ANZ is using Qualtrics customer feedback alongside data and feedback collected from other research activities such as prototyping, discovery and user testing. “This helps provide a more holistic understanding of value for our customers,” Edwards said.

In terms of introducing people typically outside the sphere to NPS data and customer insights, Edwards said it’s all about articulating value. “Once people understand the value they can get by looking at these other sources, it’s pretty easy. It’s just sometimes people don’t know what they don’t know,” he said.

“So getting people aware of what’s in that feedback has been a really important piece of the puzzle.”

What’s also changed is the way Edwards’ team is distributing and packaging these insights internally. “There are different people working on new customer experiences versus working on the existing ones or maintaining the existing ones. Reframing the data as part of the value proposition is what Qualtrics has enabled,” he said.

While initial ROI numbers will get a new deployment across the line, once it’s embedded in the organisation Edwards said success can be measured in culture change. He gauges the return on any new development not just in strict ROI terms, but also in the “qualitative way of seeing how the language within the organisation has changed to reflect the new ways of understanding and analysing customer feedback”.

“I also look at how people internally are engaging with the platform and programs and how they’re using these to solve business problems to understand success.”

Qualtrics Asia-Pacific and Japan head of CX solutions and strategy, Vicky Katsabaris, told CMO one of the biggest organisational obstacles to delivering positive customer experiences is that brands have simply been focused on measuring customer feedback.
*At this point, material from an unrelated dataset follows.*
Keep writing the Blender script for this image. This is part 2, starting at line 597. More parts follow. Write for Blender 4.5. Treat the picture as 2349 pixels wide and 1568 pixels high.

However, she argued more often than not, success is about taking action and using customer feedback to plot the path forward and ensure high-value customer have the services, products and experiences they want.

Thanks to its ongoing investment into combining and mining insights, Katsabaris said ANZ is able to develop new propositions it is regularly bringing to market, helping to support its ongoing transformation.

“Moving beyond measurement to take action on feedback is business critical to organisations wanting to get ahead in rapidly changing markets,” Katsabaris said.

Employee culture is also critical to the bank itself, as well as regulators, and that’s something ANZ intends to use the platform for moving forward. Among the next priorities for Edwards are further extending the feedback available to the bank’s employees.

“A lot of companies do pulse surveys and employee engagement. We manage all that, but I’m keen to really drive the employee experience side of it, because it’s potentially a very unique element of our value proposition,” Edwards said.

“Customer feedback is one side and employee feedback is another. It comes down to seeing stakeholder engagement as a really critical element in understanding the value the platform is providing.”